──────── LISTING

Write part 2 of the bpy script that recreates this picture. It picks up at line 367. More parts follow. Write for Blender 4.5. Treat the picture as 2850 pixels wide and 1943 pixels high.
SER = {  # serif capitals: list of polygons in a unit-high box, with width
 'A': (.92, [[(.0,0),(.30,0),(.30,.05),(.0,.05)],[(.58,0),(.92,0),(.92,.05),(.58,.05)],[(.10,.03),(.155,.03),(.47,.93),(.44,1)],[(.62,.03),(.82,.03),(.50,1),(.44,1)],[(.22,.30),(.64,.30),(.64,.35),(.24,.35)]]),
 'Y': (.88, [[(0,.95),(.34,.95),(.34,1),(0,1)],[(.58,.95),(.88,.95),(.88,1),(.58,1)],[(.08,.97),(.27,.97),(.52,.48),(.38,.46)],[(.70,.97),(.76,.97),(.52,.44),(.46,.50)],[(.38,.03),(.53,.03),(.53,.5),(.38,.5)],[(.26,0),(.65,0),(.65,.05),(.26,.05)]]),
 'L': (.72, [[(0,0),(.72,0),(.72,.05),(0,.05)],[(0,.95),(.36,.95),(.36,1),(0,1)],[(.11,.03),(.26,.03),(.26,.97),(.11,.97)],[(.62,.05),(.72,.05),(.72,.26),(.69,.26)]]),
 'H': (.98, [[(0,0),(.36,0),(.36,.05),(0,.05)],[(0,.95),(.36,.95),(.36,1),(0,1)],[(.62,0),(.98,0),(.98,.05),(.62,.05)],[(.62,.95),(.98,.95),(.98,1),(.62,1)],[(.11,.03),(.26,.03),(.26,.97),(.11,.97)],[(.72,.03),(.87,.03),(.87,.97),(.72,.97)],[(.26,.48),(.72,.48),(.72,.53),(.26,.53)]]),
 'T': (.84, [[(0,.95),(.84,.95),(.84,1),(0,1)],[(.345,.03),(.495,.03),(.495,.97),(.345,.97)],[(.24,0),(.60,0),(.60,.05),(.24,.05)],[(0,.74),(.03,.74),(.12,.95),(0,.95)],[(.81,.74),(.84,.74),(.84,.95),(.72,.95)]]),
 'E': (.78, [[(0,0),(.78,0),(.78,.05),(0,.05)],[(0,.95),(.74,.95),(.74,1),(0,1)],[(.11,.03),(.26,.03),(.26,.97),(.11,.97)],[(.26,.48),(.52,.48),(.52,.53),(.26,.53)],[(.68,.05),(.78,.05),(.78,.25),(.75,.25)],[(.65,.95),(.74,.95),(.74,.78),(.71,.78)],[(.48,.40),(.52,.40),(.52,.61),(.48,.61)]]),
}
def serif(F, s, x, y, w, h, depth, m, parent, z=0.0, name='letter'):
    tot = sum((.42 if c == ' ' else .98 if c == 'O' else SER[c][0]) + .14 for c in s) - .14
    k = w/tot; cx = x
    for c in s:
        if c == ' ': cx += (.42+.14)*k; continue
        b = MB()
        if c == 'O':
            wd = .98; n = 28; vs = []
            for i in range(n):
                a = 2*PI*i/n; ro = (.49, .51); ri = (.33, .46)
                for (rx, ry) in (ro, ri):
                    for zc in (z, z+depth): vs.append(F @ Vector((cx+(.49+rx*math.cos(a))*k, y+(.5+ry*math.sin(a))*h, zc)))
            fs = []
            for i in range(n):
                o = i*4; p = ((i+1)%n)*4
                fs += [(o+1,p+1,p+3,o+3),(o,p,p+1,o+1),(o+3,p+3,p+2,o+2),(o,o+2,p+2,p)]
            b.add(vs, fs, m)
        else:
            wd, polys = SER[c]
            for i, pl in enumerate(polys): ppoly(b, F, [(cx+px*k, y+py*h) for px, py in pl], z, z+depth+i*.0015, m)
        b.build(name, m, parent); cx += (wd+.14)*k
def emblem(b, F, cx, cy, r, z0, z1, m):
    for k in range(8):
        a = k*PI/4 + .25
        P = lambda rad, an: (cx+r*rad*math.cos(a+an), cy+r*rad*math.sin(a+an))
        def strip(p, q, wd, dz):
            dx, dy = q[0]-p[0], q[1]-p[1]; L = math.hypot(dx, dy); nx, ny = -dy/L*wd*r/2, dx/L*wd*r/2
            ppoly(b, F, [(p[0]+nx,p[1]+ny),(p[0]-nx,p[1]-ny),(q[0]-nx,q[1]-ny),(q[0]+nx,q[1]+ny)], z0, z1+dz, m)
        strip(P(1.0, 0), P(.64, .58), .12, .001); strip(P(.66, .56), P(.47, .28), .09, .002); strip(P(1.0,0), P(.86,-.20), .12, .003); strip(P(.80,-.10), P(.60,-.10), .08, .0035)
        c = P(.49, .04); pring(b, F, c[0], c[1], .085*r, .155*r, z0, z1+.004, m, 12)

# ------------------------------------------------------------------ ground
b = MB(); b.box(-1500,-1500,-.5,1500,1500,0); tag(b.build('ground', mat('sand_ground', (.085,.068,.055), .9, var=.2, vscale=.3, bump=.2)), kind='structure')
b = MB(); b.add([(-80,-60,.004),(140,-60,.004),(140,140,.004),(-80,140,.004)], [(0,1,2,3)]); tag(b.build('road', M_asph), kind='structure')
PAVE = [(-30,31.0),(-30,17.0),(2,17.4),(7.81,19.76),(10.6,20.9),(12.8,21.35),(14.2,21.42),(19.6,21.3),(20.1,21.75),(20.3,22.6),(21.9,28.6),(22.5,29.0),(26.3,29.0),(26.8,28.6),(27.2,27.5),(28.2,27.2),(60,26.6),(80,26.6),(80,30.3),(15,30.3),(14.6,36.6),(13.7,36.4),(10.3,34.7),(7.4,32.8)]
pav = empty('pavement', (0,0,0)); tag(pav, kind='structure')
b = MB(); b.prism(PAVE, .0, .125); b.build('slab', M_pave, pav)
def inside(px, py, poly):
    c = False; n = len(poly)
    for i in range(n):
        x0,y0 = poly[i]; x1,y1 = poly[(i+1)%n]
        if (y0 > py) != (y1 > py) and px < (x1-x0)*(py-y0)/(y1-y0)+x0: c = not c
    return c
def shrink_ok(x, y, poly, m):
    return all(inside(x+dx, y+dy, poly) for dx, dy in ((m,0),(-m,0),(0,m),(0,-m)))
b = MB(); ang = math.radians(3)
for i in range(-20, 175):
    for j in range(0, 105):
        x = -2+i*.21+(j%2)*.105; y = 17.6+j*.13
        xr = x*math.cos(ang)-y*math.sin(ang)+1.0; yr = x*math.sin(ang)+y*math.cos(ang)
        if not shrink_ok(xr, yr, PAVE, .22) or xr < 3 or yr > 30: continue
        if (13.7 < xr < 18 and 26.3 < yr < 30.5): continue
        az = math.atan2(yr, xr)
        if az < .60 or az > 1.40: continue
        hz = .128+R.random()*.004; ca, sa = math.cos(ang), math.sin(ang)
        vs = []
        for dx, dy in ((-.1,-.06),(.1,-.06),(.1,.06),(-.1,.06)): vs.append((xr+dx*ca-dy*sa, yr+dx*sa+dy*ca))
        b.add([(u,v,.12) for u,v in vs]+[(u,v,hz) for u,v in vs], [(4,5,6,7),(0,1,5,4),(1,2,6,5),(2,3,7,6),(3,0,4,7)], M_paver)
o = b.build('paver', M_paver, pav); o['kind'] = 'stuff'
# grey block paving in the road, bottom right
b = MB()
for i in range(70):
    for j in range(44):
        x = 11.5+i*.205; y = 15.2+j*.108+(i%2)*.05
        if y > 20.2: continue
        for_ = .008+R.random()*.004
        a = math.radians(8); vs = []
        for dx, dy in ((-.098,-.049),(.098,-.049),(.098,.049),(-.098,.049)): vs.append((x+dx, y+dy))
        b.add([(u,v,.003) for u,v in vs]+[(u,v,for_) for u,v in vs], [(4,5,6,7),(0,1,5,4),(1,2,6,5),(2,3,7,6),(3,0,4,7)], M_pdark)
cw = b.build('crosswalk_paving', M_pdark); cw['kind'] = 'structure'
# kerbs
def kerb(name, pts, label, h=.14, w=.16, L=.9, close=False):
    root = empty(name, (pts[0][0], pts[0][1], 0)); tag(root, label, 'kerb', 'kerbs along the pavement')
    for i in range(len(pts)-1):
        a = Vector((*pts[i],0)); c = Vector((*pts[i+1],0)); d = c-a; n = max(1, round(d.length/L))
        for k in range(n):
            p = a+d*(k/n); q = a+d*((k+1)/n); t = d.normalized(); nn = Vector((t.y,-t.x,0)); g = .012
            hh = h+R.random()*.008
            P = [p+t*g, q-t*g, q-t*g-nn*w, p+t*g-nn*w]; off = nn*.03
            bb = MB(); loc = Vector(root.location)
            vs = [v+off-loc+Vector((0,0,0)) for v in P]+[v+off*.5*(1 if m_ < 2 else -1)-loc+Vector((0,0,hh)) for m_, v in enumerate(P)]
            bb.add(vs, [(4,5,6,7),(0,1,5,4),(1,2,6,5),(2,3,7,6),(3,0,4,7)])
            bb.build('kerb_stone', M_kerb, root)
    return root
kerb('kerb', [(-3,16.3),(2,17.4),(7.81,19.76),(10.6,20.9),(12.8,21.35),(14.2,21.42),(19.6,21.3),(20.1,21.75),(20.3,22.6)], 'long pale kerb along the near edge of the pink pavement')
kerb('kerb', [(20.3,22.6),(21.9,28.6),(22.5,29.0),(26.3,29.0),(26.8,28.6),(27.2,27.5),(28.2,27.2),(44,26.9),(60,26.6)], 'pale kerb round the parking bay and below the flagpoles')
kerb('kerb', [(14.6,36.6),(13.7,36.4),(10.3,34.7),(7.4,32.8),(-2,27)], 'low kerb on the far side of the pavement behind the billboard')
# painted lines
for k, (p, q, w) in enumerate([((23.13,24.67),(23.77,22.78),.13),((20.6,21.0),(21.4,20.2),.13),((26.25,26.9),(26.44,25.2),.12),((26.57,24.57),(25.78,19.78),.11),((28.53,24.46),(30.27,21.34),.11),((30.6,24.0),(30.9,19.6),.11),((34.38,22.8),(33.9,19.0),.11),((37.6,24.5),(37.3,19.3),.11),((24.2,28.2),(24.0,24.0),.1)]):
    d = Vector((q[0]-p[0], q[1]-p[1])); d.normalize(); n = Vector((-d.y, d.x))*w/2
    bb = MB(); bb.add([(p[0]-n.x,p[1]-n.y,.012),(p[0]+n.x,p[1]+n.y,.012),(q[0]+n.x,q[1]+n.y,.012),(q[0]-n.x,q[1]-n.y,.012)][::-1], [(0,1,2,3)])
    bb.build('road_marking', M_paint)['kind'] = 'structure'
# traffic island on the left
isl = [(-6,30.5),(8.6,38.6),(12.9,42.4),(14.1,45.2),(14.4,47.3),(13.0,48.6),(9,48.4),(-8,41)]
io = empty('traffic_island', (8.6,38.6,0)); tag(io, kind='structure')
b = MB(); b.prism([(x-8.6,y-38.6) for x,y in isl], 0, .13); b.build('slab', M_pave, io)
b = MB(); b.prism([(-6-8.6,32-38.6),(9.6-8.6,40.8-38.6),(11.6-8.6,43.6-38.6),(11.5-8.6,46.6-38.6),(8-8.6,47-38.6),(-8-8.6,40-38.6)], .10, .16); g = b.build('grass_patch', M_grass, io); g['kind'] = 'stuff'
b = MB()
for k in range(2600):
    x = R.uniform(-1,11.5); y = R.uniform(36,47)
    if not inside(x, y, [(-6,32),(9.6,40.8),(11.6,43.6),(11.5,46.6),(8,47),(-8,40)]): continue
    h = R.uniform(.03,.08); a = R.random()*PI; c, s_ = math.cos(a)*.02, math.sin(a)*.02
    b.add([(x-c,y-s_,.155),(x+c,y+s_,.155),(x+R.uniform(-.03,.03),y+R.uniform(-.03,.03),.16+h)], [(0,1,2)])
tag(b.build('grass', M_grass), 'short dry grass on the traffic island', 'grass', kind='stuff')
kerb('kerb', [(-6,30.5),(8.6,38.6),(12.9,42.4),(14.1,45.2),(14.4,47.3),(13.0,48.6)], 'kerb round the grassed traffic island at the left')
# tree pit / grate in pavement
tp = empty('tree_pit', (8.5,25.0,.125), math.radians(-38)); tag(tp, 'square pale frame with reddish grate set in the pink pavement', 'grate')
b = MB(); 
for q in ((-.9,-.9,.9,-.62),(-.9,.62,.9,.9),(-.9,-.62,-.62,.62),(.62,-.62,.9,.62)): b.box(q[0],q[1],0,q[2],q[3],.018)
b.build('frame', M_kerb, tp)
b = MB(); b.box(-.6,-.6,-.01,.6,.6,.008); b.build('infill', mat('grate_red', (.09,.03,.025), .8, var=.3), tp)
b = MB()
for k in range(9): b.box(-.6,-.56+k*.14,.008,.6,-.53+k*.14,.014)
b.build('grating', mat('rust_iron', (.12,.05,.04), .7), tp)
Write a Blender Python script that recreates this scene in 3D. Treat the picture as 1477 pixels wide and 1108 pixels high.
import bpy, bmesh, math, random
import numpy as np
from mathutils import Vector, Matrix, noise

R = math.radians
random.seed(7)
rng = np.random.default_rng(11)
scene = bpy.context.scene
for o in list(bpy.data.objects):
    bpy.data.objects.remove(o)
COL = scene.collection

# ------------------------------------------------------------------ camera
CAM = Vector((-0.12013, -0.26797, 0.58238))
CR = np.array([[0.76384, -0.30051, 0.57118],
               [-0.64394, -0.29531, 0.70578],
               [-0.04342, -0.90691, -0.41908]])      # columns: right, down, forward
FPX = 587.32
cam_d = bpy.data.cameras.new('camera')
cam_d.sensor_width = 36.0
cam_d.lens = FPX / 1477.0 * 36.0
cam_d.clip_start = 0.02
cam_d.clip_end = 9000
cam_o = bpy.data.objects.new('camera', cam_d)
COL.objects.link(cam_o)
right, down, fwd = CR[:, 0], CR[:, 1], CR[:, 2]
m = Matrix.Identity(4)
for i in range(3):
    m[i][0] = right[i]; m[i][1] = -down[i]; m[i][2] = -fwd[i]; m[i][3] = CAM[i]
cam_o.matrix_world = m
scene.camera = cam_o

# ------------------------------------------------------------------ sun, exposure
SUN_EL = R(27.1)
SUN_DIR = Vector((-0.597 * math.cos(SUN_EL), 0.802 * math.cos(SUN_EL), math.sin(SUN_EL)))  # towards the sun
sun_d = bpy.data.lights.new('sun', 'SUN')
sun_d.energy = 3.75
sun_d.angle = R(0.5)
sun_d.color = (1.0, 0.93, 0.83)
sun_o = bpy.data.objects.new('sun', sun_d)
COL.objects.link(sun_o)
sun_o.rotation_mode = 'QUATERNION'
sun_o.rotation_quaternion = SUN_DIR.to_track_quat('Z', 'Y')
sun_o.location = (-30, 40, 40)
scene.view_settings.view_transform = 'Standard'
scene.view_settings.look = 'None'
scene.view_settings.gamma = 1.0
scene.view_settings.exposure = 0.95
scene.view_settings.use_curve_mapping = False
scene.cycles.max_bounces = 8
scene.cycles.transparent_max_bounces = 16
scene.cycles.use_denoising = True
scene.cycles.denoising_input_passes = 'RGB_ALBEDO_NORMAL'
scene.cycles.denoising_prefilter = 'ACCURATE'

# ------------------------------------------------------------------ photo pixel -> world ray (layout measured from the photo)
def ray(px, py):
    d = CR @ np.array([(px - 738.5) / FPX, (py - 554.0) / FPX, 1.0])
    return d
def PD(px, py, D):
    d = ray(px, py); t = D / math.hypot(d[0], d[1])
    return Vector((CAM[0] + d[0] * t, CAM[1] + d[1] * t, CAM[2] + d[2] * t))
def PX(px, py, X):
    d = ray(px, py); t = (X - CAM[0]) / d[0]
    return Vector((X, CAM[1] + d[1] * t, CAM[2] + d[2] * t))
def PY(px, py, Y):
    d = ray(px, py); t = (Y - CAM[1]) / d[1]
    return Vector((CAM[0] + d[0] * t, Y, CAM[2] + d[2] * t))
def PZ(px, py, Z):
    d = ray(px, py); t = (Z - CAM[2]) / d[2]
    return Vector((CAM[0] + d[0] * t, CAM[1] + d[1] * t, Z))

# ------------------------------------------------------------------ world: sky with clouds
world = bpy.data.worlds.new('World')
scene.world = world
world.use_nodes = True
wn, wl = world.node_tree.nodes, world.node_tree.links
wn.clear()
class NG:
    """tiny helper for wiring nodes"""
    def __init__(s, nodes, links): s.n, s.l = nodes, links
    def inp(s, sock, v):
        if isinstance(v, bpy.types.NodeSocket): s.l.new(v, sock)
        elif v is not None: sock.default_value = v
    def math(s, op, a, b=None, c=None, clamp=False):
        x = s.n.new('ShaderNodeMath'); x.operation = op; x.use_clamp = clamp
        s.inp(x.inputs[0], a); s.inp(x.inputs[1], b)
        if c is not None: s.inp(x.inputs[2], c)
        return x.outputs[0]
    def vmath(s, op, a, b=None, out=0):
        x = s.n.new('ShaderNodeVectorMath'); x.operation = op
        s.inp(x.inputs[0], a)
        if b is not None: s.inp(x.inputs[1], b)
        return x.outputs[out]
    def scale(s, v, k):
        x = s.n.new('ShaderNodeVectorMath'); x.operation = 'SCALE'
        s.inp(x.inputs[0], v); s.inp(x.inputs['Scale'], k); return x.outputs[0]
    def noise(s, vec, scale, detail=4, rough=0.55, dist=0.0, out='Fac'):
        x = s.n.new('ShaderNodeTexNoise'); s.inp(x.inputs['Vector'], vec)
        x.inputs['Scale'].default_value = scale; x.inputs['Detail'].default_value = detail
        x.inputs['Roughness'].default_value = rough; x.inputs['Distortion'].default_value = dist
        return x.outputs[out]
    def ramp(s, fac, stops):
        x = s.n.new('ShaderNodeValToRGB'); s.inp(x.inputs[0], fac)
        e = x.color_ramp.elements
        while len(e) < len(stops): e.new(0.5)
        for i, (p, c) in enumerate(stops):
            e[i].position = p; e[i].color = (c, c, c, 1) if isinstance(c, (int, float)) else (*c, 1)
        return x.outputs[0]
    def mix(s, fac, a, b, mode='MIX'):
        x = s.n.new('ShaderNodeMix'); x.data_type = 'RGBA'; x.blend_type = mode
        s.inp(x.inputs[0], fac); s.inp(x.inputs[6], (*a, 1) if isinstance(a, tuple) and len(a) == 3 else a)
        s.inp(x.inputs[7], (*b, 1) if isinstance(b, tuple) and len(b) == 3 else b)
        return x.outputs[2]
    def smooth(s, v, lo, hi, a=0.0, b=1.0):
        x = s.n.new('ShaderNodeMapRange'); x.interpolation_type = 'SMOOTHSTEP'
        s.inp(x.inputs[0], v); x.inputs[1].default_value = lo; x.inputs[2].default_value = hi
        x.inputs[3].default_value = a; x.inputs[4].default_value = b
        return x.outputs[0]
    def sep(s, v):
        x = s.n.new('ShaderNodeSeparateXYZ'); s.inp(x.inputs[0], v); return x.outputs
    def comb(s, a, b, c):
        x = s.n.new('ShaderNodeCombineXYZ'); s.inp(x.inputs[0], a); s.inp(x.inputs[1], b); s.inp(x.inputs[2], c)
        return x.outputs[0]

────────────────

▸ INSTRUCTIONS TO FOLLOW
Extract the span of lines that starts with the line containing "Write a Blender" and ends with the line containing "scene.cycles.denoising_prefilter = 'ACCURATE'". Keep it exact and add nothing.

▸ PROBLEM SOLUTION
Write a Blender Python script that recreates this scene in 3D. Treat the picture as 1477 pixels wide and 1108 pixels high.
import bpy, bmesh, math, random
import numpy as np
from mathutils import Vector, Matrix, noise

R = math.radians
random.seed(7)
rng = np.random.default_rng(11)
scene = bpy.context.scene
for o in list(bpy.data.objects):
    bpy.data.objects.remove(o)
COL = scene.collection

# ------------------------------------------------------------------ camera
CAM = Vector((-0.12013, -0.26797, 0.58238))
CR = np.array([[0.76384, -0.30051, 0.57118],
               [-0.64394, -0.29531, 0.70578],
               [-0.04342, -0.90691, -0.41908]])      # columns: right, down, forward
FPX = 587.32
cam_d = bpy.data.cameras.new('camera')
cam_d.sensor_width = 36.0
cam_d.lens = FPX / 1477.0 * 36.0
cam_d.clip_start = 0.02
cam_d.clip_end = 9000
cam_o = bpy.data.objects.new('camera', cam_d)
COL.objects.link(cam_o)
right, down, fwd = CR[:, 0], CR[:, 1], CR[:, 2]
m = Matrix.Identity(4)
for i in range(3):
    m[i][0] = right[i]; m[i][1] = -down[i]; m[i][2] = -fwd[i]; m[i][3] = CAM[i]
cam_o.matrix_world = m
scene.camera = cam_o

# ------------------------------------------------------------------ sun, exposure
SUN_EL = R(27.1)
SUN_DIR = Vector((-0.597 * math.cos(SUN_EL), 0.802 * math.cos(SUN_EL), math.sin(SUN_EL)))  # towards the sun
sun_d = bpy.data.lights.new('sun', 'SUN')
sun_d.energy = 3.75
sun_d.angle = R(0.5)
sun_d.color = (1.0, 0.93, 0.83)
sun_o = bpy.data.objects.new('sun', sun_d)
COL.objects.link(sun_o)
sun_o.rotation_mode = 'QUATERNION'
sun_o.rotation_quaternion = SUN_DIR.to_track_quat('Z', 'Y')
sun_o.location = (-30, 40, 40)
scene.view_settings.view_transform = 'Standard'
scene.view_settings.look = 'None'
scene.view_settings.gamma = 1.0
scene.view_settings.exposure = 0.95
scene.view_settings.use_curve_mapping = False
scene.cycles.max_bounces = 8
scene.cycles.transparent_max_bounces = 16
scene.cycles.use_denoising = True
scene.cycles.denoising_input_passes = 'RGB_ALBEDO_NORMAL'
scene.cycles.denoising_prefilter = 'ACCURATE'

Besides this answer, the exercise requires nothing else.